-------- Data lines --------

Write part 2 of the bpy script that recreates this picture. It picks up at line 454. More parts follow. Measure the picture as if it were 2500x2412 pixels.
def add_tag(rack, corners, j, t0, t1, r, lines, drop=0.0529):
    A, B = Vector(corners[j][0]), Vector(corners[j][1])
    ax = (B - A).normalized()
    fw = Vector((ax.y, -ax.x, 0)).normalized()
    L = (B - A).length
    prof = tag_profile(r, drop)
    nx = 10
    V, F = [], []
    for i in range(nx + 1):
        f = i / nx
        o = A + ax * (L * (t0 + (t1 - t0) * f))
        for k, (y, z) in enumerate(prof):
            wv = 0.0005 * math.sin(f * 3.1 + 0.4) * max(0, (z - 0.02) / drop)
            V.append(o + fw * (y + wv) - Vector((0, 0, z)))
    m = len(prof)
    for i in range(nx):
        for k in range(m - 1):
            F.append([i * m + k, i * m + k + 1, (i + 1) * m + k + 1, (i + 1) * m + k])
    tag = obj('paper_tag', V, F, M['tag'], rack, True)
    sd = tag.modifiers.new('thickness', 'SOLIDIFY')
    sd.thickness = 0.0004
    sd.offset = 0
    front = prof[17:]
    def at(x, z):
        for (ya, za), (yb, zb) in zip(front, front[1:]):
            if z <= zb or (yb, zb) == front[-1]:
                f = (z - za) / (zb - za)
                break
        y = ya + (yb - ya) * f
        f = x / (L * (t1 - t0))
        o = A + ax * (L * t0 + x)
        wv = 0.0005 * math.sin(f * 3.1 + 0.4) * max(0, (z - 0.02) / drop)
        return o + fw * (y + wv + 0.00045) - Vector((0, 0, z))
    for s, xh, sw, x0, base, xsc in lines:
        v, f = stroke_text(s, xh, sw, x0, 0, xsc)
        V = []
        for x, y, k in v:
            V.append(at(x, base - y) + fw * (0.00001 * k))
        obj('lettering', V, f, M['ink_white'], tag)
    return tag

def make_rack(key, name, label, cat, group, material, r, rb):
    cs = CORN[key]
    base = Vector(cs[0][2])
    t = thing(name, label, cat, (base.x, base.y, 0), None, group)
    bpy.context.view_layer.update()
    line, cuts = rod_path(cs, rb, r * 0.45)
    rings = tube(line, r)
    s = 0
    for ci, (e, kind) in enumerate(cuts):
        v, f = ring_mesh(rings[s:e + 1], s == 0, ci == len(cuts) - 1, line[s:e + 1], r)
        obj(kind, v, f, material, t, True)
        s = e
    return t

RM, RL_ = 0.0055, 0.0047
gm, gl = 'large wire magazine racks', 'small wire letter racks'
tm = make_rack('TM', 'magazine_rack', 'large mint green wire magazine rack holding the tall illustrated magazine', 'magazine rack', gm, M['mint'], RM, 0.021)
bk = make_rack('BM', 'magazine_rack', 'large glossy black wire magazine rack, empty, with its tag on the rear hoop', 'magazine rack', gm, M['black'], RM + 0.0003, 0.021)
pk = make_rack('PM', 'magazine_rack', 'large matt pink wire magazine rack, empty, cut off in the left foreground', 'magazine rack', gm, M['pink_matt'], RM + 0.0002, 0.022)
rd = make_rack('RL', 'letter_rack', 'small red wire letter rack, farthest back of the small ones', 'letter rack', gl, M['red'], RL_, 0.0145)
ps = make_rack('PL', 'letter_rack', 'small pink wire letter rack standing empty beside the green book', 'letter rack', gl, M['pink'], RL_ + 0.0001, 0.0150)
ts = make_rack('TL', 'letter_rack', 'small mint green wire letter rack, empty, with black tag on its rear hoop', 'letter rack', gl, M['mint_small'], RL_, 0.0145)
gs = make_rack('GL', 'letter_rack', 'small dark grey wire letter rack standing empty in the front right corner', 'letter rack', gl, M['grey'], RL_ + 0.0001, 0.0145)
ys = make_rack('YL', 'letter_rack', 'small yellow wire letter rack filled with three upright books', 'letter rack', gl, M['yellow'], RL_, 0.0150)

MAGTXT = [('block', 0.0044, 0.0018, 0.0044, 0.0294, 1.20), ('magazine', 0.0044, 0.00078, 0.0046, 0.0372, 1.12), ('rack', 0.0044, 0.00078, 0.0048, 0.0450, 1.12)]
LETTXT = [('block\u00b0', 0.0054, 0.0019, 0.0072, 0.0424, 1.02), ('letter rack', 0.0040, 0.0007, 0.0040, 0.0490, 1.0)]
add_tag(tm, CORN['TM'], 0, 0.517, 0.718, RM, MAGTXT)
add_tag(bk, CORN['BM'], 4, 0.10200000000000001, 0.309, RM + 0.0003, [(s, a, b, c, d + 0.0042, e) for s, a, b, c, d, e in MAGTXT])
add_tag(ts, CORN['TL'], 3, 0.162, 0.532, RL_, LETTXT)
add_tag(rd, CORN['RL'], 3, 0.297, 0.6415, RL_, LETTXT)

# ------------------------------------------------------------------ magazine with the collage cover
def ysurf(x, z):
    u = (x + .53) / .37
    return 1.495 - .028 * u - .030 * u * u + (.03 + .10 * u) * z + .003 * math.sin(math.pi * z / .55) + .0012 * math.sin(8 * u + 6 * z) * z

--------

Given instruction
Reproduce every line of the data verbatim.

Correct response
Write part 2 of the bpy script that recreates this picture. It picks up at line 454. More parts follow. Measure the picture as if it were 2500x2412 pixels.
def add_tag(rack, corners, j, t0, t1, r, lines, drop=0.0529):
    A, B = Vector(corners[j][0]), Vector(corners[j][1])
    ax = (B - A).normalized()
    fw = Vector((ax.y, -ax.x, 0)).normalized()
    L = (B - A).length
    prof = tag_profile(r, drop)
    nx = 10
    V, F = [], []
    for i in range(nx + 1):
        f = i / nx
        o = A + ax * (L * (t0 + (t1 - t0) * f))
        for k, (y, z) in enumerate(prof):
            wv = 0.0005 * math.sin(f * 3.1 + 0.4) * max(0, (z - 0.02) / drop)
            V.append(o + fw * (y + wv) - Vector((0, 0, z)))
    m = len(prof)
    for i in range(nx):
        for k in range(m - 1):
            F.append([i * m + k, i * m + k + 1, (i + 1) * m + k + 1, (i + 1) * m + k])
    tag = obj('paper_tag', V, F, M['tag'], rack, True)
    sd = tag.modifiers.new('thickness', 'SOLIDIFY')
    sd.thickness = 0.0004
    sd.offset = 0
    front = prof[17:]
    def at(x, z):
        for (ya, za), (yb, zb) in zip(front, front[1:]):
            if z <= zb or (yb, zb) == front[-1]:
                f = (z - za) / (zb - za)
                break
        y = ya + (yb - ya) * f
        f = x / (L * (t1 - t0))
        o = A + ax * (L * t0 + x)
        wv = 0.0005 * math.sin(f * 3.1 + 0.4) * max(0, (z - 0.02) / drop)
        return o + fw * (y + wv + 0.00045) - Vector((0, 0, z))
    for s, xh, sw, x0, base, xsc in lines:
        v, f = stroke_text(s, xh, sw, x0, 0, xsc)
        V = []
        for x, y, k in v:
            V.append(at(x, base - y) + fw * (0.00001 * k))
        obj('lettering', V, f, M['ink_white'], tag)
    return tag

def make_rack(key, name, label, cat, group, material, r, rb):
    cs = CORN[key]
    base = Vector(cs[0][2])
    t = thing(name, label, cat, (base.x, base.y, 0), None, group)
    bpy.context.view_layer.update()
    line, cuts = rod_path(cs, rb, r * 0.45)
    rings = tube(line, r)
    s = 0
    for ci, (e, kind) in enumerate(cuts):
        v, f = ring_mesh(rings[s:e + 1], s == 0, ci == len(cuts) - 1, line[s:e + 1], r)
        obj(kind, v, f, material, t, True)
        s = e
    return t

RM, RL_ = 0.0055, 0.0047
gm, gl = 'large wire magazine racks', 'small wire letter racks'
tm = make_rack('TM', 'magazine_rack', 'large mint green wire magazine rack holding the tall illustrated magazine', 'magazine rack', gm, M['mint'], RM, 0.021)
bk = make_rack('BM', 'magazine_rack', 'large glossy black wire magazine rack, empty, with its tag on the rear hoop', 'magazine rack', gm, M['black'], RM + 0.0003, 0.021)
pk = make_rack('PM', 'magazine_rack', 'large matt pink wire magazine rack, empty, cut off in the left foreground', 'magazine rack', gm, M['pink_matt'], RM + 0.0002, 0.022)
rd = make_rack('RL', 'letter_rack', 'small red wire letter rack, farthest back of the small ones', 'letter rack', gl, M['red'], RL_, 0.0145)
ps = make_rack('PL', 'letter_rack', 'small pink wire letter rack standing empty beside the green book', 'letter rack', gl, M['pink'], RL_ + 0.0001, 0.0150)
ts = make_rack('TL', 'letter_rack', 'small mint green wire letter rack, empty, with black tag on its rear hoop', 'letter rack', gl, M['mint_small'], RL_, 0.0145)
gs = make_rack('GL', 'letter_rack', 'small dark grey wire letter rack standing empty in the front right corner', 'letter rack', gl, M['grey'], RL_ + 0.0001, 0.0145)
ys = make_rack('YL', 'letter_rack', 'small yellow wire letter rack filled with three upright books', 'letter rack', gl, M['yellow'], RL_, 0.0150)

MAGTXT = [('block', 0.0044, 0.0018, 0.0044, 0.0294, 1.20), ('magazine', 0.0044, 0.00078, 0.0046, 0.0372, 1.12), ('rack', 0.0044, 0.00078, 0.0048, 0.0450, 1.12)]
LETTXT = [('block\u00b0', 0.0054, 0.0019, 0.0072, 0.0424, 1.02), ('letter rack', 0.0040, 0.0007, 0.0040, 0.0490, 1.0)]
add_tag(tm, CORN['TM'], 0, 0.517, 0.718, RM, MAGTXT)
add_tag(bk, CORN['BM'], 4, 0.10200000000000001, 0.309, RM + 0.0003, [(s, a, b, c, d + 0.0042, e) for s, a, b, c, d, e in MAGTXT])
add_tag(ts, CORN['TL'], 3, 0.162, 0.532, RL_, LETTXT)
add_tag(rd, CORN['RL'], 3, 0.297, 0.6415, RL_, LETTXT)

# ------------------------------------------------------------------ magazine with the collage cover
def ysurf(x, z):
    u = (x + .53) / .37
    return 1.495 - .028 * u - .030 * u * u + (.03 + .10 * u) * z + .003 * math.sin(math.pi * z / .55) + .0012 * math.sin(8 * u + 6 * z) * z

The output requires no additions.